An exellent movie, that losses a bit due to Values Dissonance

Before watching Dead Poets Society in full I have catched many bits and pieces of it on TV throughout the years. By piecemeal it always seemed melodramatic and without substance to me. However upon seeing it as a whole I am confident to say that it is a terrific movie.

The story is set in a New England all-boys boarding school during the fifties and begins with the arrival of two newcomers: Todd Anderson, living in the shadow of his valedictorian brother, and John Keating, a former model student of the same school who has returned to teach English Literature. Todds new roommate is the popular and friendly Neil. Together they spend most of their time with the boys from their study group: Knox, Charlie, Richard, Pitts and Meeks. After being taken in by Mr.

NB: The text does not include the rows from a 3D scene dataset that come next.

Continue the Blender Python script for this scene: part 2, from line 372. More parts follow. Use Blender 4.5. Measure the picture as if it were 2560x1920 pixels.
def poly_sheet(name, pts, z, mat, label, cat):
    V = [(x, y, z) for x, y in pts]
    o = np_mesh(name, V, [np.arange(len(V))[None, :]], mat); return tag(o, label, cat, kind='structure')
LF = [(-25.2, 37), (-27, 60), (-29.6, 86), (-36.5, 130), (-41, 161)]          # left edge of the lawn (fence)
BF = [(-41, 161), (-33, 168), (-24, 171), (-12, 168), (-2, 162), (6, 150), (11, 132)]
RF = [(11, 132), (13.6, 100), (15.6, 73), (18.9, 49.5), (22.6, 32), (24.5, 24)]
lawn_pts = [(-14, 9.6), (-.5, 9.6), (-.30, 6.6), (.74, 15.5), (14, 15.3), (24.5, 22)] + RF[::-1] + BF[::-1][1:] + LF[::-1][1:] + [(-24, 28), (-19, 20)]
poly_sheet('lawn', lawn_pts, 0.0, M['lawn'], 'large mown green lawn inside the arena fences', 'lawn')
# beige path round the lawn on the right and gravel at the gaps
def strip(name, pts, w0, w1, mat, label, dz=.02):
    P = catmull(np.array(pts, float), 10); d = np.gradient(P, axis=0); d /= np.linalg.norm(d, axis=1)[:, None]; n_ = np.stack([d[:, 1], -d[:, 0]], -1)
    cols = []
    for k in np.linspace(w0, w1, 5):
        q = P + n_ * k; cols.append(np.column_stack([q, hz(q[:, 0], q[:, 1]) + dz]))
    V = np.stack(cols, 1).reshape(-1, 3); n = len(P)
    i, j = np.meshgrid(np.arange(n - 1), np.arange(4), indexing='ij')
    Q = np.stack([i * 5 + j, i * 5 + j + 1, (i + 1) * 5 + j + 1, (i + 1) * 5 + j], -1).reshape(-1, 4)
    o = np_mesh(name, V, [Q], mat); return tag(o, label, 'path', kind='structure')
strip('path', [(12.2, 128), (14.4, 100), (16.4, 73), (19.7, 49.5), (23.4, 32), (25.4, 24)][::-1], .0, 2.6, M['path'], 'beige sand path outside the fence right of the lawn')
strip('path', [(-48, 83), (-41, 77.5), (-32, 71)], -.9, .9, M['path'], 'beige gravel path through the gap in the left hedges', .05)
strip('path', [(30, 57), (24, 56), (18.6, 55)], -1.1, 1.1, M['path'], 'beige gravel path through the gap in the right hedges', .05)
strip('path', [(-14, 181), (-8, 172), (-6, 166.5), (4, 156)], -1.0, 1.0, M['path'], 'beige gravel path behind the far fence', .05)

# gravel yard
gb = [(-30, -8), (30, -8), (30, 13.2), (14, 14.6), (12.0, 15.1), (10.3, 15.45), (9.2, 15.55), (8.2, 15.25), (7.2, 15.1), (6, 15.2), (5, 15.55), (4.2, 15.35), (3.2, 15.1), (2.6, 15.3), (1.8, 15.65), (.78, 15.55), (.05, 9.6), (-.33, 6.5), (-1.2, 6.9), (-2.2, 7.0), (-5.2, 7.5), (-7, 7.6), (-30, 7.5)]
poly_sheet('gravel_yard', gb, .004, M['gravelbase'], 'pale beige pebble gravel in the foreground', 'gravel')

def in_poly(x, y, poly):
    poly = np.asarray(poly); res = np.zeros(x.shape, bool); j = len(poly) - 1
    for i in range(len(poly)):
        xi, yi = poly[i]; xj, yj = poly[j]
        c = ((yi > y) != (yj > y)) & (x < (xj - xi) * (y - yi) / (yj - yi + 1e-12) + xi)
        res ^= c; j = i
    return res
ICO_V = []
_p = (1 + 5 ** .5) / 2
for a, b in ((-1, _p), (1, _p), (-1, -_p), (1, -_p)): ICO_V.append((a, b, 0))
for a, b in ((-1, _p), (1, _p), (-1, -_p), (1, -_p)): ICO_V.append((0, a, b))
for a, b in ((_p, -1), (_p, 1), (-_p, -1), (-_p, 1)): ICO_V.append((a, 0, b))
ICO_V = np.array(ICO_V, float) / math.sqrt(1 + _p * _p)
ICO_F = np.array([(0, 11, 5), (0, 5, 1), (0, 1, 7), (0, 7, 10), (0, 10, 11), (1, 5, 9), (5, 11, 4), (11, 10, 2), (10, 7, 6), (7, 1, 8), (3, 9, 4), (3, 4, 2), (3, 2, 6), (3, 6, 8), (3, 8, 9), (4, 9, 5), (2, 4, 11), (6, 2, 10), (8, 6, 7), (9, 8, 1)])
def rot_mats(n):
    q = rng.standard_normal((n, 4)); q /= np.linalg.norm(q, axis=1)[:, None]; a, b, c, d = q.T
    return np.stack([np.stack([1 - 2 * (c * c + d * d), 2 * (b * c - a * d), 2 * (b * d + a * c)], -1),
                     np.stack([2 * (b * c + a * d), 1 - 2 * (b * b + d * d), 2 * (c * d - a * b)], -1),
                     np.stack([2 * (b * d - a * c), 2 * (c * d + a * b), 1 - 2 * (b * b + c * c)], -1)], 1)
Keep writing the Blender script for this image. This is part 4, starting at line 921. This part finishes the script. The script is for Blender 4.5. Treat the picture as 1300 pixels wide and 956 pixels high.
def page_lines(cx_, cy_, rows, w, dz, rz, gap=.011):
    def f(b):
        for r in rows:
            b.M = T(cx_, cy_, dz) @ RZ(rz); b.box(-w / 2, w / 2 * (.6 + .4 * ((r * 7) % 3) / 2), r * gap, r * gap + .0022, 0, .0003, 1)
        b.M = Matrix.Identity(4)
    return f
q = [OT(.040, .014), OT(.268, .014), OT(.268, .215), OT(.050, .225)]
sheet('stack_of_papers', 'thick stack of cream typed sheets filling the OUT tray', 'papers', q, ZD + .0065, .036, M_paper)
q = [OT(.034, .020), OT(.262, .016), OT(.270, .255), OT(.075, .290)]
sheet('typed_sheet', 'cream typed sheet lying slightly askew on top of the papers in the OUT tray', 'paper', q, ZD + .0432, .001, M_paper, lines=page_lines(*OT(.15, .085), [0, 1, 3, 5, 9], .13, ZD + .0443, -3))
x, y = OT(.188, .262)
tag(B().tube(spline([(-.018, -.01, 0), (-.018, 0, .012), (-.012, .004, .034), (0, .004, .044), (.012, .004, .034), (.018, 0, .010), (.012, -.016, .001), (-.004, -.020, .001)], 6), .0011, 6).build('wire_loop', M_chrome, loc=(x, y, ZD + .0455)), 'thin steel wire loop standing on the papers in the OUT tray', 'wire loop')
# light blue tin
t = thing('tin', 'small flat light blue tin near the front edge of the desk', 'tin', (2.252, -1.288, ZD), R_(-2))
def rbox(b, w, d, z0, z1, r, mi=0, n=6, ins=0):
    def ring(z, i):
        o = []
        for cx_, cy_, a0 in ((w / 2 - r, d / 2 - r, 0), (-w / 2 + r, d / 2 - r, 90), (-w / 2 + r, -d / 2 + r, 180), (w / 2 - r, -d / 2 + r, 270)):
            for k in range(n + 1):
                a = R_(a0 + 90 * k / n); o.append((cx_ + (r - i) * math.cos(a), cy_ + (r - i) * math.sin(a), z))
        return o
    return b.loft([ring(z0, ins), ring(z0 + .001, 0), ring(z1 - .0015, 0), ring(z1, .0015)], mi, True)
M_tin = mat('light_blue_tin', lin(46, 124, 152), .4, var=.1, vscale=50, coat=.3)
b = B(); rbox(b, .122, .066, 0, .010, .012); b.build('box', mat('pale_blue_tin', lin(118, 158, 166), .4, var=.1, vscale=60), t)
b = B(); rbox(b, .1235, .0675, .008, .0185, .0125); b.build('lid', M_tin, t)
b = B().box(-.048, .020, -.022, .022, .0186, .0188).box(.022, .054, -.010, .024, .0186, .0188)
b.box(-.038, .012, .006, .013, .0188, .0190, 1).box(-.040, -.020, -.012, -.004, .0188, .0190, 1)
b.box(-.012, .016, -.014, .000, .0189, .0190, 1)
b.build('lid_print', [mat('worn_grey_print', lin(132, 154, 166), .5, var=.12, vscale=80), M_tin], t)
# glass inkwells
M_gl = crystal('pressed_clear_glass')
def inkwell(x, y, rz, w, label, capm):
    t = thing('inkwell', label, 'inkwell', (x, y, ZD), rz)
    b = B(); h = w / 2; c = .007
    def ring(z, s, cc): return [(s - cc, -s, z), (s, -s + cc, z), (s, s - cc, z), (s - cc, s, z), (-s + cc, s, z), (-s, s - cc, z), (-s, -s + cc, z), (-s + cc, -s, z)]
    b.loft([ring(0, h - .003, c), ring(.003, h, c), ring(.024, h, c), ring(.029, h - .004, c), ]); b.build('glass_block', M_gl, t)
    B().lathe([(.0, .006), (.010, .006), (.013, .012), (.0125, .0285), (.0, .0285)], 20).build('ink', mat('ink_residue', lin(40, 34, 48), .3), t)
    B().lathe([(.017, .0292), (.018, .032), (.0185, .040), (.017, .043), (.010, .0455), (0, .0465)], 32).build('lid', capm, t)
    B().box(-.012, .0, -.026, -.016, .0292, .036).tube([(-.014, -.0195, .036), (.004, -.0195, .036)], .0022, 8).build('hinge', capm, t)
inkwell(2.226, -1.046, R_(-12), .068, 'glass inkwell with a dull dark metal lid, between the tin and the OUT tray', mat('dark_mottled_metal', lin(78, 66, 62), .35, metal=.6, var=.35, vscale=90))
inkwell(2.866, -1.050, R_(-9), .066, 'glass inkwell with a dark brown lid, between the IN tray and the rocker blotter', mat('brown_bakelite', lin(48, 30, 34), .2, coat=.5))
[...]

Keatings unorthodox style of teaching poetry they dig up mentions of something called the Dead Poets Society, Keating reveals that it was a secret club founded by him and his contemporaries that focused on "sucking the marrow out of life." Impressed, the boys start their own incarnation of the club, meeting in the same cave that Keating and his friends used decades before. And so the boys all start out on their own journeys of self expression.

As the previous reviewer proves- many modern parents of ADHD riddled children, exasperated teachers and good students who had to endure the antics of wannabe rebel delinquents in high-school- will see Keatons mentorship as a cliched attempt to rock the boat for no good reason and as propagating the trite message of "be yourself and everything will be just fine." This is not the case, as is well illustrated by the time Charlie goes rather blatantly and pointlessly against the school regime- and is promptly reprimanded by both the other Dead Poets and by Keating himself. And the boys are no slouches either in the academic department, all of them have pretty high grades and are well raised. What they rebel against are not the responsibilities of the adult world but the dictatorship of a generation of parents who have not yet learned that "their children are not their children." What Keaton teaches them is to be captains of their own souls and to be damned if they let anyone else hog the wheel.